茶碗をけっ飛ばすのをぐっとこらえた秀吉さん、三成さんを従えて茶室を出ていきました。

なにか亀裂がはっきりしましたね。少なくとも利休さんと官兵衛さん、三成さんのことは大っ嫌いみたい。秀吉さんにも愛想をつかしているっぽい。


大阪城内で官兵衛さんのご挨拶を受けたおねさん。暑気払いの瓜を馳走します。

長政さんも瓜が好きでした、というおねさん、宇都宮の件を心配したことを伝えつつ、長政さんの成長を喜びます。

おねさんの心配ごとは豊臣家について。急に大きくなりすぎた豊臣家、秀吉さんも天下を取ってから人が変わった、と嘆いています。家中をまとめる暇もなく大きくなってしまった豊臣家、官兵衛さんが頼りですよ、とおねさんが誠意をもって語ります。


清正さんは25万石の出世。肥後の加藤家、豊前の黒田家。そう遠くない土地なので仲良くしていきたいという宴会が開かれています。

清正さんの心配は茶々-石田三成ライン。
そして、清正さんは長政さんや福島正則さんに育てられた「おねさん派」。秀吉の配下の中でも派閥がいろいろできつつあるんですね。

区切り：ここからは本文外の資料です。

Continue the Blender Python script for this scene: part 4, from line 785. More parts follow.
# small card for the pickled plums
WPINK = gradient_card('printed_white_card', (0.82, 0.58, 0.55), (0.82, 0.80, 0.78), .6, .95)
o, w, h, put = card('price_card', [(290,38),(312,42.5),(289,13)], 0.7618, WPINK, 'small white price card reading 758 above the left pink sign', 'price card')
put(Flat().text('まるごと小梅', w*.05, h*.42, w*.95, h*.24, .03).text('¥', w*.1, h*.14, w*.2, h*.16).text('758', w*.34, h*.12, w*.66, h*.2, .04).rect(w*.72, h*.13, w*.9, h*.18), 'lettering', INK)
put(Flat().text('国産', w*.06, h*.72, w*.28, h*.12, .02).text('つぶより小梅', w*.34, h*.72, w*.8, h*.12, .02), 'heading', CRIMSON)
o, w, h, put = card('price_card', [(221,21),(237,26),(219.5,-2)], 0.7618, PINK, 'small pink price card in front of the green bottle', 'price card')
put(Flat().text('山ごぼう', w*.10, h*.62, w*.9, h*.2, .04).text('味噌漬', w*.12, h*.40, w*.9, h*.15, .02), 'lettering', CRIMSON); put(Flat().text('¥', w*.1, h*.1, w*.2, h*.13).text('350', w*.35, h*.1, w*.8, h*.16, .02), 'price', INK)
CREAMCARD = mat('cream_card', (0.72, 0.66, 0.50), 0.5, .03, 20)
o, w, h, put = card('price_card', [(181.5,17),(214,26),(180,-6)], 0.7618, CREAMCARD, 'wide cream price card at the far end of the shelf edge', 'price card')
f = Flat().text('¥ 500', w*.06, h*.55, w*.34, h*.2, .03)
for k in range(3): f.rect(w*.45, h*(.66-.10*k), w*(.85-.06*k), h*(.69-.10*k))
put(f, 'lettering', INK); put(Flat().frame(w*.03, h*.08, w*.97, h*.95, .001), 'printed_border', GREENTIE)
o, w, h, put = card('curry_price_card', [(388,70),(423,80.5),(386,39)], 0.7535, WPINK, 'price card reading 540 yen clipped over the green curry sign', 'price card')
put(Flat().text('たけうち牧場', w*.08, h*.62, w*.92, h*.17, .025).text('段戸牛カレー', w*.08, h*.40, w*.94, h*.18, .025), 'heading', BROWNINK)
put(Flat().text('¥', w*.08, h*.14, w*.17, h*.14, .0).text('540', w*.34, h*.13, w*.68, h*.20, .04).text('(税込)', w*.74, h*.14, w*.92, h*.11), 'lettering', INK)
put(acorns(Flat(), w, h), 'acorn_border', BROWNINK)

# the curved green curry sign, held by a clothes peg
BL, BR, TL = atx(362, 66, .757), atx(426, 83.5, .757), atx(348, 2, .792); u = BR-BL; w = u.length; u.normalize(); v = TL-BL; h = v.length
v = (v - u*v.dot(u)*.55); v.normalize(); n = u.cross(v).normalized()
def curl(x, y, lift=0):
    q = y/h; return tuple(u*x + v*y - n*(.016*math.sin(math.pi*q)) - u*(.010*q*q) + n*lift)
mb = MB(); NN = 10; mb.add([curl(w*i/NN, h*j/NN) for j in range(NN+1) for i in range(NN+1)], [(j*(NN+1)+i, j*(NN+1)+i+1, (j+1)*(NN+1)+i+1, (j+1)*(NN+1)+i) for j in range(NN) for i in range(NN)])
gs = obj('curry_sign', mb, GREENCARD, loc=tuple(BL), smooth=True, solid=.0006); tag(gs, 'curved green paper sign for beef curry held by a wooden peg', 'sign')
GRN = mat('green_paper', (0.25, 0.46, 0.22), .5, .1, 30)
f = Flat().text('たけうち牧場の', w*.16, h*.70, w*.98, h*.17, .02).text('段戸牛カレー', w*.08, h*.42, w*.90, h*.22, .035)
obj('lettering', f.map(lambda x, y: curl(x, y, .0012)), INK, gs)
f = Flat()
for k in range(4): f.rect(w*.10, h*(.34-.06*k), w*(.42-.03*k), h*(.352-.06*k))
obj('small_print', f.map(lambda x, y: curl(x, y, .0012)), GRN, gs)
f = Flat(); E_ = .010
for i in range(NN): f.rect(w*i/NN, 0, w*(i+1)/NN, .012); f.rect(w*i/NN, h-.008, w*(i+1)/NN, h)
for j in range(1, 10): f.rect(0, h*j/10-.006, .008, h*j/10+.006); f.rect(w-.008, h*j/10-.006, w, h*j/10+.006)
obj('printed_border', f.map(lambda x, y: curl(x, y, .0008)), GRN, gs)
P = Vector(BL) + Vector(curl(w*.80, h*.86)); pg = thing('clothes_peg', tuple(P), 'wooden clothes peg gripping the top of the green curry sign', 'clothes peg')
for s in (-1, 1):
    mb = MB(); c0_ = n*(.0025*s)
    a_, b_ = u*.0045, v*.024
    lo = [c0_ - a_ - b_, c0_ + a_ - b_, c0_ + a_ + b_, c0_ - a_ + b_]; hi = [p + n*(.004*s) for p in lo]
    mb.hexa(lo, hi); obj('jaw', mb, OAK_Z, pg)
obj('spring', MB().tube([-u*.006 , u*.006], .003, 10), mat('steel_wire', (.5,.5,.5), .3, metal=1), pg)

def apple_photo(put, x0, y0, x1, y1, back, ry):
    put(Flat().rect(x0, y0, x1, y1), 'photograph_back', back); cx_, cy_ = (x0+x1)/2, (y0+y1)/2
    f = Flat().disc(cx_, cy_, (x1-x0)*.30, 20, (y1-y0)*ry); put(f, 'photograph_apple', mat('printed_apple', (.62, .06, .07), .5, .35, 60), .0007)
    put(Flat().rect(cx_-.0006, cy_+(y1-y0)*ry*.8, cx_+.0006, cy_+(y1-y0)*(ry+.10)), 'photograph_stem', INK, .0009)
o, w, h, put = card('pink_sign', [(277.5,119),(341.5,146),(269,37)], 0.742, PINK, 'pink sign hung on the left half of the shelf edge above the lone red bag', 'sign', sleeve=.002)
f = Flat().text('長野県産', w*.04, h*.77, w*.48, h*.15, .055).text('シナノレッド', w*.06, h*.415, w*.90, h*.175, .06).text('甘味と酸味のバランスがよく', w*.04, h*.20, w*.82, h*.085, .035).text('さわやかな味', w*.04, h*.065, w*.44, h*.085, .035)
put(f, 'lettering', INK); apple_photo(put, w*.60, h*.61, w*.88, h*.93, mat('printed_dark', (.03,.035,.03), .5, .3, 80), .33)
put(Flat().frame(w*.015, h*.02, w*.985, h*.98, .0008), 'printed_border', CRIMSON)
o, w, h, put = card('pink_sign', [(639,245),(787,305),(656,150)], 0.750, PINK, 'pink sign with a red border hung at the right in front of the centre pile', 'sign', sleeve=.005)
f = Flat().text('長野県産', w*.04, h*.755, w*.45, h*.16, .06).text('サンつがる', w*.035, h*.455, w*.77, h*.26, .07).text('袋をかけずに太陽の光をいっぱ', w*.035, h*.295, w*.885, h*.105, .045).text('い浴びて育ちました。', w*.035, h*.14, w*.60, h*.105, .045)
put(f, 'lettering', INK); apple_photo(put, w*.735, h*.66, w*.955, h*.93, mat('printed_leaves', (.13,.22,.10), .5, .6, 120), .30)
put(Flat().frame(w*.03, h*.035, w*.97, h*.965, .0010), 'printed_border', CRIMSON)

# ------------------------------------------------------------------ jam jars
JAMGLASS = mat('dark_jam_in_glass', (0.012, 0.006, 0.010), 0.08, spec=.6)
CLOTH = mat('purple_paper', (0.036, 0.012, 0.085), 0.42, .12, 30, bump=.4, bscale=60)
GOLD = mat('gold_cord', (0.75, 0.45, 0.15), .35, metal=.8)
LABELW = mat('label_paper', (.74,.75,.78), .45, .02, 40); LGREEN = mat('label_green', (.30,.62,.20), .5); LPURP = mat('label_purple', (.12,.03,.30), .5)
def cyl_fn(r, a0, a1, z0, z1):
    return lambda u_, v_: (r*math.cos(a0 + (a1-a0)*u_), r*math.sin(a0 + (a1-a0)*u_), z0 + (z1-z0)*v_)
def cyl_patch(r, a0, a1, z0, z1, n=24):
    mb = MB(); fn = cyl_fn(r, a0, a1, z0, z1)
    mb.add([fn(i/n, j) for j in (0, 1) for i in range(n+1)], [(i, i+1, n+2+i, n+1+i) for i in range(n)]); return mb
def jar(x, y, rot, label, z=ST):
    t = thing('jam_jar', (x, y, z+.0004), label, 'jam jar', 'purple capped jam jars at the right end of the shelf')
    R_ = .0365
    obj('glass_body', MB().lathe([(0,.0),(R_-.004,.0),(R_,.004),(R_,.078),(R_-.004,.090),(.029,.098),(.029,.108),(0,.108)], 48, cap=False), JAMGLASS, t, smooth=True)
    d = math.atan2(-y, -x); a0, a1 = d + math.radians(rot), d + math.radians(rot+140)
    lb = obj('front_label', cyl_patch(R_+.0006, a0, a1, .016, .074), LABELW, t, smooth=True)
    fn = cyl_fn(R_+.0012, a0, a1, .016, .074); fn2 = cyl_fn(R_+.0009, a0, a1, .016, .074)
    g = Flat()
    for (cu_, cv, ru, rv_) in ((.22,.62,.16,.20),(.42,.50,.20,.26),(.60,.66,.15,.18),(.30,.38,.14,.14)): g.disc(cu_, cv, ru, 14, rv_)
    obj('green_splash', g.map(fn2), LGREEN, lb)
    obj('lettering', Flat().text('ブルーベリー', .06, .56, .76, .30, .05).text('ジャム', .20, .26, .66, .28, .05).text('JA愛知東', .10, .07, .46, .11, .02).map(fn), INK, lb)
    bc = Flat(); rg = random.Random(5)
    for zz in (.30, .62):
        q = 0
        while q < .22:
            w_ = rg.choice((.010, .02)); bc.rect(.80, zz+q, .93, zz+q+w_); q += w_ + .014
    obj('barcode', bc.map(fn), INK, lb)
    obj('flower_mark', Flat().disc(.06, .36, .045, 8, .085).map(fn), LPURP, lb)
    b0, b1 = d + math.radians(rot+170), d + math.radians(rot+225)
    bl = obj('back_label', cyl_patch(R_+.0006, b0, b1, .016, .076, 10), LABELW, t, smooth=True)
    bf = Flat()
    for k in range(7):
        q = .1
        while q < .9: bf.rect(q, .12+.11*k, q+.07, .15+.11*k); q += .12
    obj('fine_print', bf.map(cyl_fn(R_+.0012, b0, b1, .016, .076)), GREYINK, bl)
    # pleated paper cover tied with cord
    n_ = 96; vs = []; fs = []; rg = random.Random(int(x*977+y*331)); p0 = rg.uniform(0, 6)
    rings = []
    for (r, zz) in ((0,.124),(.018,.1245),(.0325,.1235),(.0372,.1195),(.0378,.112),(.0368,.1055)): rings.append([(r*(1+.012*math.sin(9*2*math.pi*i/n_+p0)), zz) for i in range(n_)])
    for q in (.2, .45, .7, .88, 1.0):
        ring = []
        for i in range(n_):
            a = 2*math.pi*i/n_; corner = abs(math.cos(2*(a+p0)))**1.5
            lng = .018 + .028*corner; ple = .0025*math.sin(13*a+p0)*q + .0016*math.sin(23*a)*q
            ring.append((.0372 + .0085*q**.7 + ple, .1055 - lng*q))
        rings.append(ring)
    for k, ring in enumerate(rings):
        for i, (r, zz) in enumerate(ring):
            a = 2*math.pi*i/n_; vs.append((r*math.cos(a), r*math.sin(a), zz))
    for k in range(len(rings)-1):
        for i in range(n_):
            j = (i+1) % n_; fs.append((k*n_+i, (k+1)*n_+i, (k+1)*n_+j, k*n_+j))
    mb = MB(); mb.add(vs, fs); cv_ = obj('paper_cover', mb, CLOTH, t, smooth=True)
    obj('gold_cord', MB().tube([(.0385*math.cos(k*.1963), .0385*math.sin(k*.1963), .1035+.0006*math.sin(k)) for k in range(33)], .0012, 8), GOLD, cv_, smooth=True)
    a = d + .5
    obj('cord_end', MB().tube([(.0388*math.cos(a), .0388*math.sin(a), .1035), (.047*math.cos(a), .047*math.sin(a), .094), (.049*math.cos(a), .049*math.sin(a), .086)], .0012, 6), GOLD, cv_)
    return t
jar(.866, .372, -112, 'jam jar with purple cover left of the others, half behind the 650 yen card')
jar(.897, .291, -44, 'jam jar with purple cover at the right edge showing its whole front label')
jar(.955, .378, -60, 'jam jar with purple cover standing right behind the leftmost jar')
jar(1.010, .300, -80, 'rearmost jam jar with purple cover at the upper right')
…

「豊臣家のため、この命捨てる覚悟はできております!」

と清正さんに熱く語る長政さんを、長政さんにずっとついている又兵衛さんはとっても複雑な表情で見つめています。

家康と官兵衛

九州が一通り片付いていたころ、駿府(静岡)の徳川家康さんは小田原の北条家に対し、秀吉さんへの上洛を促していました。まあ北条さん、そんなことは聞きません。

家康さんや家康さんの家臣は秀吉さんに心からの臣従はしていません。

「北条と共倒れにならないようにしなければ」

などと軽口も叩いていますが、家康さんはとりあえず上洛してくる、ということで。

名目は、家康さんの奥さんで秀吉さんのきょうだいの旭姫さんが、お母さん(=秀吉さんのお母さんでもある)大政所さまの病気お見舞いに行きたいというのに付き添うということ。でも家康さんは、

「会うてみたい男がおる」

その、会いたい男というのは、官兵衛さんでした。

千利休さんを通して茶室で三人。

「名うての軍師どのに会ってみたかった」

という家康さんに対し、小牧長久手の戦において、唯一秀吉さんに戦で勝った方にお会いしてみたかった、と返す官兵衛さん

「お主のような軍師がその戦にでておらずついておった」

と褒める家康さんに対し、「間もなく訪れる泰平の世になれば軍師など無用の長物」。

泰平の世が来ると思うか?

と家康さんが訪ねたときの官兵衛さんの答えが

「豊臣の天下を奪い取ろうとするものが現れぬ限りは・・・」。

「そのような大それた野心を抱くものなど、おらぬであろう」。

ははは、と笑う二人。野心見え見えの(笑) だぞ。

「先日、こんなうわさを耳にした」

話題を変えた家康さん。

秀吉さんが、ワシが死んだらわしの次に天下を取るのはだれだとおもう?とお伽衆(秀吉さんの話し相手を仕事にしている人たち)に尋ねた秀吉さん。

前田どの、家康どの、毛利、上杉という答えに違うと言ってたそうで・・・。

どうやら、それが黒田官兵衛さんだということだ、と秀吉さんが伝えていたそうです。

この話を聞いて「超やべえ!」という表情を官兵衛さんが見せたところで、今回は終了です。

これは、秀吉が官兵衛をほめているわけではありません。
一見褒めているように見せて、一番警戒しているのが官兵衛だということを官兵衛は聞いてしまったのですね。

この話はよく出てくる話で、この話を聞いた官兵衛は隠居を決めた、という流れになっています。

そして、そろそろ

茶々-石田三成 のラインと

おね-(徳川家康・千利休・)加藤清正・福島正則・黒田長政のライン

という豊臣家の派閥争いの構図が描かれ始めましたね。このラインが、基本的に関ヶ原の戦いにつながっていくわけです。